Das Aufbrechen von Gewissheiten bzw. vermeintlichen Selbstverständlichkeiten – beispielsweise was die Rolle der USA als wohlwollender „großer Bruder“ oder den Frieden in Europa angeht – ist zudem drittens Teil einer seltsam anmutenden gesellschaftlichen Gleichzeitigkeit. Sie besteht darin, dass sich durch das Erstarken von Autoritarismus, die Klimakatastrophe, die anhaltende wirtschaftliche Rezession sowie die Rückkehr von Eroberungskriegen bis an die Grenzen der EU eine Perspektivlosigkeit ausbreitet, die sich auf ambivalente Weise mit einer selbstgenügsamen Sattheit im Hier und Jetzt verschränkt. Nach Wiederaufbau, Wirtschaftswunder und Wiedervereinigung scheint es an Utopien und Erzählungen zu mangeln. Wohlfahrtsversprechen und Generationenvertrag sind brüchig geworden. Das auf ein Morgen ausgerichtete Projekt der Erziehung der Moderne ist auch deshalb prekär, weil dieses Morgen vielfach verdrängt wird durch eine eskapistische, konsumorientierte Ausrichtung auf die Gegenwart.

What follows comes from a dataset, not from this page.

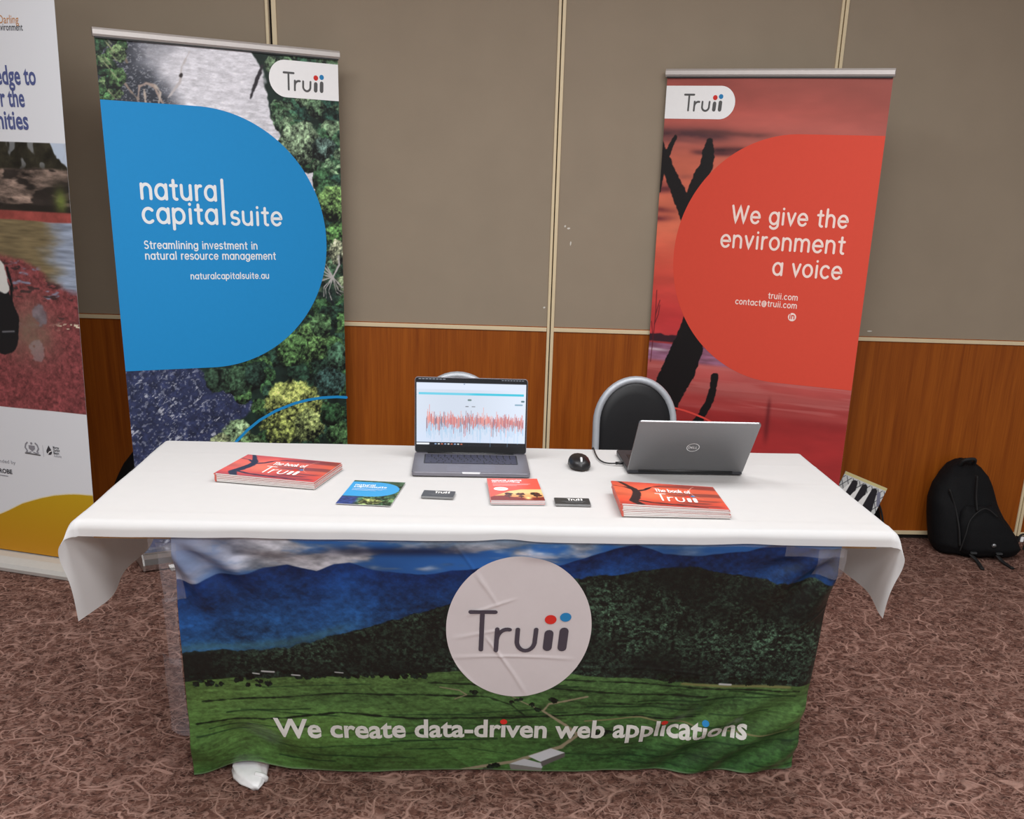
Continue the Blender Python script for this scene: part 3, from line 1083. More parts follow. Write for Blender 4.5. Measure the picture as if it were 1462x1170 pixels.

Viertens lässt sich in einigen Milieus eine Veränderung des Erziehungsverhältnisses „vom Befehls- zum Verhandlungshaushalt“ verzeichnen, bei der autoritäre Erziehungsformen zurückgedrängt werden zugunsten partizipativerer Formen.
Somit bildet fünftens der Zusammenhang von demografischen, demokratischen und sozialstaatlichen Schieflagen einen weiteren entscheidenden Kontext im Hinblick auf die Gestaltungsmöglichkeiten der sich in Autonomie und Freiheit einübenden bzw. ausprobierenden jüngeren Generation.
Angesichts des Zusammenspiels der hier angeführten, sich wechselseitig verstärkenden Aspekte lässt sich fragen, ob die Erwachsenen dieser Zeit noch ihrer Rolle innerhalb des Erziehungs- und Generationenverhältnisses insofern gerecht werden, als sie Heranwachsenden Orientierung und Identifikationsmöglichkeiten sowie die ebenfalls erforderliche Abgrenzung ermöglichen.